* **EXERCISE GOAL**: Leaving out every picture, copy the lines of the data exactly, from the first through the line containing "COL = sc.collection".
--- BEGIN RAW DATA ---
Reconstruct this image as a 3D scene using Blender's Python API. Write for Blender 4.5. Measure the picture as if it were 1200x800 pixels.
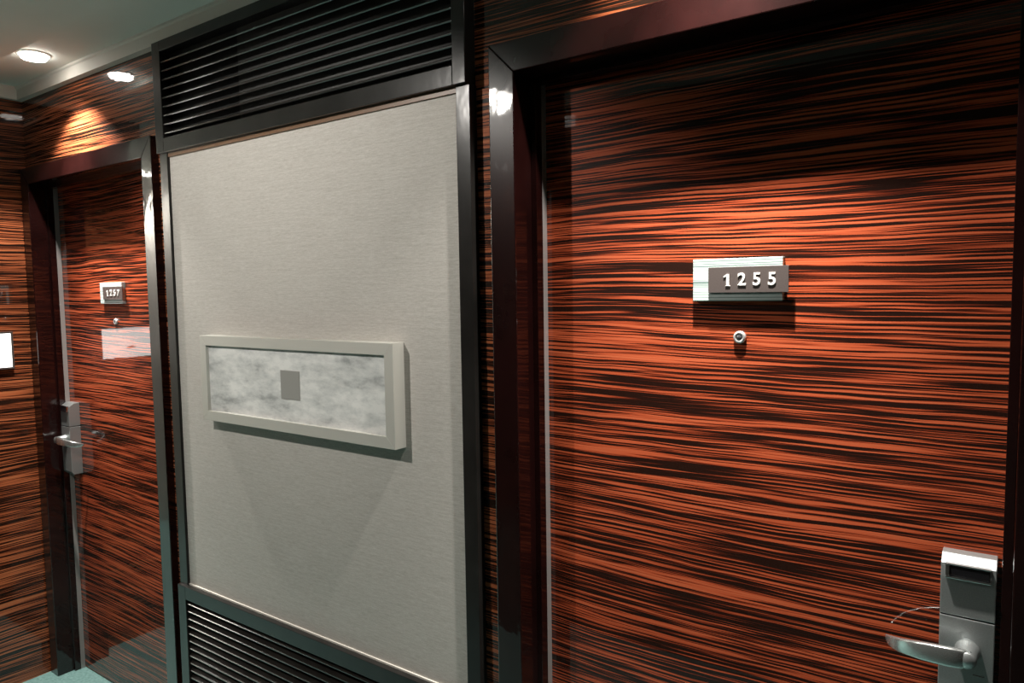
import bpy, bmesh, math, random
from mathutils import Vector, Matrix

random.seed(7)
sc = bpy.context.scene
for o in list(bpy.data.objects):
    bpy.data.objects.remove(o)
COL = sc.collection

# ------------------------------------------------------------------ camera
EYE = 1.651
cam_d = bpy.data.cameras.new('camera')
cam = bpy.data.objects.new('camera', cam_d)
COL.objects.link(cam)
F_PX, YAW, PITCH, ROLL = 840.53, 0.618997, 0.0707141, -0.0152557
fw = Vector((-math.sin(YAW) * math.cos(PITCH), math.cos(YAW) * math.cos(PITCH), -math.sin(PITCH)))
rt = Vector((math.cos(YAW), math.sin(YAW), 0))
up = rt.cross(fw)
c_, s_ = math.cos(ROLL), math.sin(ROLL)
r2 = c_ * rt + s_ * up
u2 = -s_ * rt + c_ * up
cam.matrix_world = Matrix(((r2.x, u2.x, -fw.x, 0), (r2.y, u2.y, -fw.y, -1.30),
                           (r2.z, u2.z, -fw.z, EYE), (0, 0, 0, 1)))
cam_d.sensor_width = 36.0
cam_d.lens = 36.0 * F_PX / 1200.0
cam_d.clip_start = 0.01
sc.camera = cam

# ------------------------------------------------------------------ world, exposure
w = bpy.data.worlds.new('world')
sc.world = w
w.use_nodes = True
w.node_tree.nodes['Background'].inputs[0].default_value = (0.9, 0.95, 1.0, 1)
w.node_tree.nodes['Background'].inputs[1].default_value = 0.012
sc.view_settings.view_transform = 'Standard'
sc.view_settings.look = 'None'
sc.view_settings.exposure = 0.0
sc.view_settings.gamma = 1.0
sc.view_settings.use_curve_mapping = False
sc.cycles.use_denoising = True
sc.cycles.max_bounces = 8
sc.cycles.glossy_bounces = 5
sc.cycles.sample_clamp_indirect = 6.0
sc.cycles.caustics_reflective = False

WARM = (1.0, 0.95, 0.88)
P_NEAR, P_FAR, P_OPP, P_LOBBY = 205.0, 205.0, 68.0, 420.0
LENS_GLOW = 26.0


# ------------------------------------------------------------------ node helpers
def new_mat(name):
    m = bpy.data.materials.new(name)
    m.use_nodes = True
    nt = m.node_tree
    return m, nt, nt.nodes['Principled BSDF']


def simple(name, col, rough=0.5, metal=0.0, coat=0.0, coat_rough=0.03, ior=None, emit=None):
    m, nt, b = new_mat(name)
    b.inputs['Base Color'].default_value = (*col, 1)
    b.inputs['Roughness'].default_value = rough
    b.inputs['Metallic'].default_value = metal
    b.inputs['Coat Weight'].default_value = coat
    b.inputs['Coat Roughness'].default_value = coat_rough
    if ior:
        b.inputs['IOR'].default_value = ior
    if emit:
        b.inputs['Emission Color'].default_value = (*emit[0], 1)
        b.inputs['Emission Strength'].default_value = emit[1]
    return m


def N(nt, kind, **kw):
    n = nt.nodes.new(kind)
    for k, v in kw.items():
        setattr(n, k, v)
    return n


def math_n(nt, op, a, b=None, c=None):
    n = N(nt, 'ShaderNodeMath', operation=op)
    for i, v in enumerate((a, b, c)):
        if v is None:
            continue
        if isinstance(v, (int, float)):
            n.inputs[i].default_value = v
        else:
            nt.links.new(v, n.inputs[i])
    return n.outputs[0]


def noise2(nt, u, v, su, sv, detail=2.0, rough=0.5, off=0.0):
    cv = N(nt, 'ShaderNodeCombineXYZ')
    nt.links.new(math_n(nt, 'MULTIPLY', u, su), cv.inputs[0])
    nt.links.new(math_n(nt, 'MULTIPLY', v, sv), cv.inputs[1])
    cv.inputs[2].default_value = off
    t = N(nt, 'ShaderNodeTexNoise')
    t.inputs['Scale'].default_value = 1.0
    t.inputs['Detail'].default_value = detail
    t.inputs['Roughness'].default_value = rough
    nt.links.new(cv.outputs[0], t.inputs['Vector'])
    return t.outputs[0]


def ramp(nt, fac, stops, interp='LINEAR'):
    r = N(nt, 'ShaderNodeValToRGB')
    r.color_ramp.interpolation = interp
    e = r.color_ramp.elements
    while len(e) < len(stops):
        e.new(0.5)
    for el, (p, c) in zip(e, stops):
        el.position = p
        el.color = (*c, 1)
    nt.links.new(fac, r.inputs[0])
    return r.outputs[0]


def position_uv(nt):
    g = N(nt, 'ShaderNodeNewGeometry')
    s = N(nt, 'ShaderNodeSeparateXYZ')
    nt.links.new(g.outputs['Position'], s.inputs[0])
    u = math_n(nt, 'ADD', s.outputs[0], s.outputs[1])
    return u, s.outputs[2], s


def zebrano(name, bright=(0.42, 0.074, 0.027), off=0.0, coat_ior=1.5, coat_rough=0.03):
    """straight-grained dark and orange striped veneer, grain running level, under lacquer"""
    m, nt, b = new_mat(name)
    u, z, _ = position_uv(nt)
    w1 = noise2(nt, u, z, 1.1, 2.2, 1.0, 0.4, 3.0 + off)
    w2 = noise2(nt, u, z, 5.0, 14.0, 2.0, 0.5, 8.0 + off)
    zz = math_n(nt, 'MULTIPLY_ADD', w1, 0.055, z)
    zz = math_n(nt, 'MULTIPLY_ADD', w2, 0.007, zz)
    n1 = noise2(nt, u, zz, 2.6, 210.0, 2.0, 0.55, 1.0 + off)
    n2 = noise2(nt, u, zz, 1.2, 75.0, 1.0, 0.5, 5.0 + off)
    n3 = noise2(nt, u, zz, 0.6, 15.0, 1.0, 0.5, 9.0 + off)
    n0 = noise2(nt, u, zz, 4.0, 430.0, 1.0, 0.5, 13.0 + off)
    v = math_n(nt, 'MULTIPLY', n1, 0.50)
    v = math_n(nt, 'MULTIPLY_ADD', n0, 0.22, v)
    v = math_n(nt, 'MULTIPLY_ADD', n2, 0.23, v)
    v = math_n(nt, 'MULTIPLY_ADD', n3, 0.10, v)
    d = (bright[0] * 0.036, bright[1] * 0.06, bright[2] * 0.09)
    md = (bright[0] * 0.30, bright[1] * 0.24, bright[2] * 0.24)
    hi = (bright[0] * 1.15, bright[1] * 1.5, bright[2] * 1.7)
    col = ramp(nt, v, [(0.512, d), (0.533, md), (0.565, bright), (0.66, hi)])
    nt.links.new(col, b.inputs['Base Color'])
    b.inputs['Roughness'].default_value = 0.5
    b.inputs['Specular IOR Level'].default_value = 0.08
    b.inputs['Coat Weight'].default_value = 1.0
    b.inputs['Coat Roughness'].default_value = coat_rough
    b.inputs['Coat IOR'].default_value = coat_ior
    bp = N(nt, 'ShaderNodeBump')
    bp.inputs['Strength'].default_value = 0.06
    bp.inputs['Distance'].default_value = 0.002
    nt.links.new(n2, bp.inputs['Height'])
    nt.links.new(bp.outputs[0], b.inputs['Coat Normal'])
    return m


def fabric(name):
    m, nt, b = new_mat(name)
    u, z, _ = position_uv(nt)
    a = noise2(nt, u, z, 45.0, 420.0, 2.0, 0.6, 0.0)
    c = noise2(nt, u, z, 240.0, 300.0, 1.0, 0.5, 4.0)
    d = noise2(nt, u, z, 9.0, 160.0, 2.0, 0.6, 7.0)
    v = math_n(nt, 'MULTIPLY', a, 0.5)
    v = math_n(nt, 'MULTIPLY_ADD', c, 0.22, v)
    v = math_n(nt, 'MULTIPLY_ADD', d, 0.28, v)
    col = ramp(nt, v, [(0.36, (0.43, 0.405, 0.37)), (0.5, (0.51, 0.485, 0.45)), (0.64, (0.585, 0.56, 0.525))])
    nt.links.new(col, b.inputs['Base Color'])
    b.inputs['Roughness'].default_value = 0.85
    b.inputs['Specular IOR Level'].default_value = 0.15
    bp = N(nt, 'ShaderNodeBump')
    bp.inputs['Strength'].default_value = 0.35
    bp.inputs['Distance'].default_value = 0.0006
    nt.links.new(v, bp.inputs['Height'])
    nt.links.new(bp.outputs[0], b.inputs['Normal'])
    return m


def lacquer(name, col=(0.0085, 0.002, 0.0018), rough=0.3, coat_rough=0.04, ior=1.5, coat=1.0):
    m, nt, b = new_mat(name)
    u, z, s = position_uv(nt)
    n = noise2(nt, u, z, 9.0, 6.0, 3.0, 0.6, 2.0)
    c = ramp(nt, n, [(0.35, tuple(x * 0.75 for x in col)), (0.65, tuple(x * 1.25 for x in col))])
    nt.links.new(c, b.inputs['Base Color'])
    b.inputs['Roughness'].default_value = rough
    b.inputs['Specular IOR Level'].default_value = 0.12
    b.inputs['Coat Weight'].default_value = coat
    b.inputs['Coat IOR'].default_value = ior
    b.inputs['Coat Roughness'].default_value = coat_rough
    bp = N(nt, 'ShaderNodeBump')
    bp.inputs['Strength'].default_value = 0.5
    bp.inputs['Distance'].default_value = 0.003
    nt.links.new(n, bp.inputs['Height'])
    nt.links.new(bp.outputs[0], b.inputs['Coat Normal'])
    return m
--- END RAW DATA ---
* **EXERCISE RESPONSE**:
Reconstruct this image as a 3D scene using Blender's Python API. Write for Blender 4.5. Measure the picture as if it were 1200x800 pixels.
import bpy, bmesh, math, random
from mathutils import Vector, Matrix

random.seed(7)
sc = bpy.context.scene
for o in list(bpy.data.objects):
    bpy.data.objects.remove(o)
COL = sc.collection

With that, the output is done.